The Rise of Phoenixes Season 1 Review

By Jonathon Wilson - September 14, 2018 (Last updated: December 3, 2023)
The Rise of the Phoenixes Review
By Jonathon Wilson - September 14, 2018 (Last updated: December 3, 2023)
3.5

Summary

The Rise of the Phoenixes is a handsome, complex Chinese epic, but it’s built for 70 long episodes, and you can’t half tell.

Oh, look, Netflix is making my life difficult again. Here I was, quite looking forward to picking up a weekly show, especially one like The Rise of the Phoenixes, which emerges from the Middle Kingdom with an impressive creative pedigree, including Shen Yan and Liu Haibo as directors, and artistic direction and costuming courtesy of William Chang Suk-ping, who provided the same for The Grandmaster. But let it never be said that anything in my world is so straightforward.
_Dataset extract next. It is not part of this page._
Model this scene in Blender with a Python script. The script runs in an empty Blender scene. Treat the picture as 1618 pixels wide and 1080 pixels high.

Today Netflix debuted the first fifteen episodes, with plans to deliver another 55 in the coming weeks. That’s a 70-episode season order, folks, which is somehow even more ridiculous than Undercover Law, although at least The Rise of the Phoenixes had the decency to only drop the first 15 at once rather than the whole lot.

This, then, is another first impressions piece, so take the score with a pinch of salt. But I’ve watched the first few episodes and can probably give an adequate suggestion of if you might like The Rise of the Phoenixes or not – providing, of course, you have enough time on your hands to sit through it.
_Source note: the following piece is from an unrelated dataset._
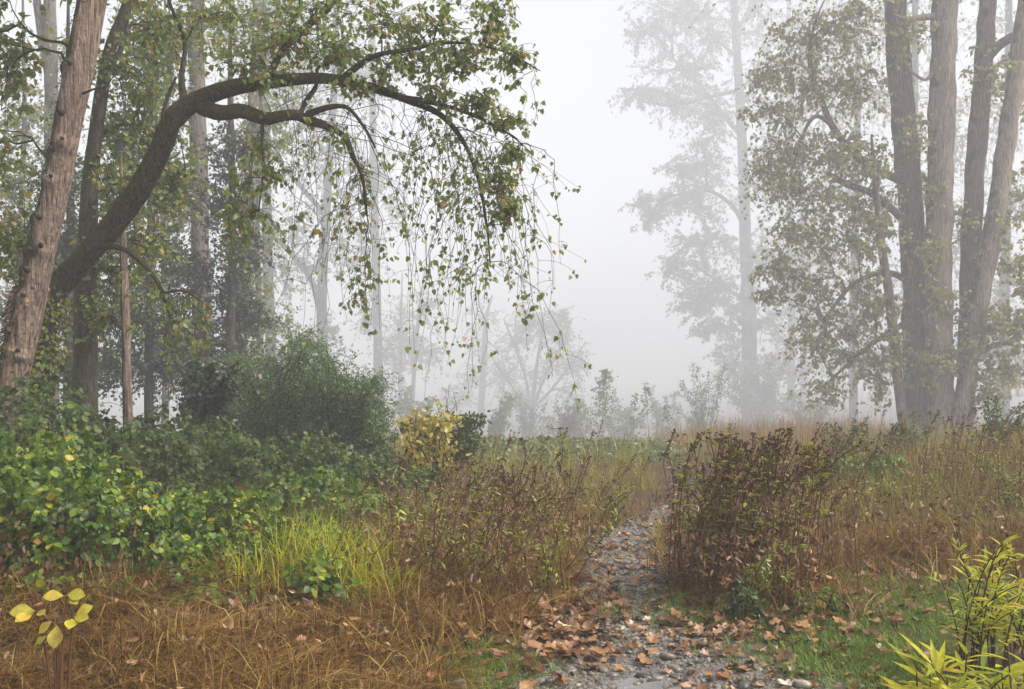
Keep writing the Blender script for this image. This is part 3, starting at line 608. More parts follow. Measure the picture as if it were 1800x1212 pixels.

And it can be a tough sit, let me tell you. Not that it’s bad – far from it. It’s actually exceedingly well-made and incredibly handsome, adapting a plot (loosely) from Huang Quan, a novel by Tianxia Guiyuan. But it’s a story designed to be told across 70 45-minute episodes, so the pace is glacial and there’s an awful lot of narrative and historical detail to establish before things get moving.

In some ways, it’s your typical meaty romantic drama, with plenty of royal intrigue and such, but it’s also steeped in ancient Chinese culture, with class and gender playing significant roles. Feng Zhi Wei, for instance, played by big-screen actress Ni Ni making her television debut, has to cross-dress as a man to protect her true identity.

But what really stands out about The Rise of the Phoenixes is atmosphere and attention to period detail, which will inevitably go over well with anyone who’s into such things. There are no shortage of such shows, even Mandarin-language ones, but none on Netflix quite like this; not crafted with this degree of patience, care and seriousness. This isn’t binge-watch material, and it isn’t a laidback time-killer – it’s a big, complex, grown-up story, rich in culture and period flourish, delivered by a talented creative team and performed by an enthusiastic cast. If that sounds like your kind of thing, put some time aside. Let me know how it shakes out.